On Mon, 1 Aug 2016 17:36:31 -0400
Jeff King <[email protected]> wrote:
> On Sun, Jul 31, 2016 at 06:39:35PM +0200, Stefan Tauner wrote:
>
> > > There are some output formats that will wrap lines, but by default,
> > > filter-branch should not be using them (and I could not reproduce the
> > > issue in a simple test). Can you show us what your commit-filter looks
> > > like?
> >
> > Thanks for your answer. I have tried to reproduce it in other (newly
> > created) repositories but failed. However, it seems to relate to some
> > kind of persistent paging setting, is that possible?
> > git config -l does not show anything suspicious.
> >
> > The following commands produce paged output:
> > git show hash
> > git show --pretty=%B
> > git log hash^..hash
> > Commit message in gitk
> >
> >
> > These do NOT produce paged output:
> > git patch hash^..hash
> > Commit message in gitg 0.2.7
>
> What is "git patch"? An alias for "format-patch?".
Yes, sorry.
And this is the most amazing thing about this behavior... what's so
different between format-patch and log or show --pretty=%B. Shouldn't
these match 100%?
>
> > This is the script I tried to use to reproduce the problem:
> >
> > #!/bin/bash
> > export LC_ALL=C
> > input=$(cat)
> > echo "===========================
> > $input
> > ===========================" >> /tmp/paging_bug.txt
> > git commit-tree "$@" -m "$input"
>
> Can you be more specific about the input you're feeding to git and the
> output you're seeing?
>
> For instance, if I do:
>
> git init
> echo content >file
> git add file
> git commit -m "$(perl -e 'print join(" ", 1..100)')"
>
> I get a commit message with one long unwrapped line, which I can view
> via git-log, etc.
That's approximately what I did in my tests as well. And like you, when
I do this in a fresh repository, it works like that..

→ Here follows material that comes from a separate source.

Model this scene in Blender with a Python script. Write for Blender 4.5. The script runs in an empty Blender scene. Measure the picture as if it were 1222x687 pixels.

> Now if I try to run filter-branch on that:
>
> git filter-branch --commit-filter '
> input=$(cat)
> {
> echo "===================="
> echo $input
> echo "===================="
> } >>/tmp/paging_bug.txt
> git commit-tree "$@" -m "$input"
> '
>
> then the commit remains unchanged, and paging_bug shows one long line.
as well as filter-branch. That's what I meant when I wrote I cannot
reproduce it with a new repository (to create a MWE). I wrote the first
mail under the presumption that filter-branch is somehow involved but
apparently it is not the only git command and receives the mangled
input already as the commands stated in the last email show.
> What am I missing?
>
> (I wondered at first if the extra "cat" and "-m" could be messing up
> whitespace for you, but it should not, as the quoting around "$input"
> should preserve things like newlines. And anyway, the bug in that case
> would be the _opposite_; I'd expect it to stuff everything onto a single
> line rather than breaking lines).
The commit messages I try to process are nothing special really... just
very long and not subject-like (because SVN and not giving too much
thought to them sometimes). The only special thing I can think of is
that they have been processed by git-svn earlier.